Fully explain your ideas

To get an excellent score in the IELTS Task 2 writing section, one of the easiest and most effective tips is structuring your writing in the most solid format. A great argument essay structure may be divided to four paragraphs, in which comprises of four sentences (excluding the conclusion paragraph, which comprises of three sentences).

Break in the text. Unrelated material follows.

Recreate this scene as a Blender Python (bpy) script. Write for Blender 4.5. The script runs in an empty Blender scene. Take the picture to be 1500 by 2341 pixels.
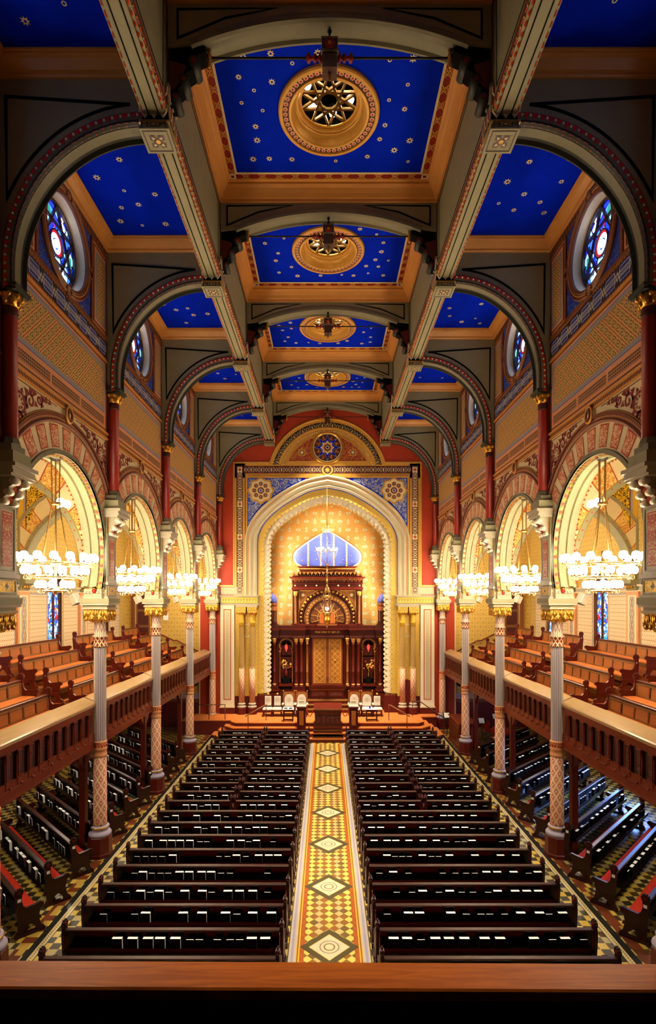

For we to consider an essay structure a great one, it should be looking like this:

  • Paragraph 1 - Introduction
    • Sentence 1 - Background statement
    • Sentence 2 - Detailed background statement
    • Sentence 3 - Thesis
    • Sentence 4 - Outline sentence
  • Paragraph 2 - First supporting paragraph
    • Sentence 1 - Topic sentence
    • Sentence 2 - Example
    • Sentence 3 - Discussion
    • Sentence 4 - Conclusion
  • Paragraph 3 - Second supporting paragraph
    • Sentence 1 - Topic sentence
    • Sentence 2 - Example
    • Sentence 3 - Discussion
    • Sentence 4 - Conclusion
  • Paragraph 4 - Conclusion
    • Sentence 1 - Summary
    • Sentence 2 - Restatement of thesis
    • Sentence 3 - Prediction or recommendation

Our recommended essay structure above comprises of fifteen (15) sentences, which will make your essay approximately 250 to 275 words.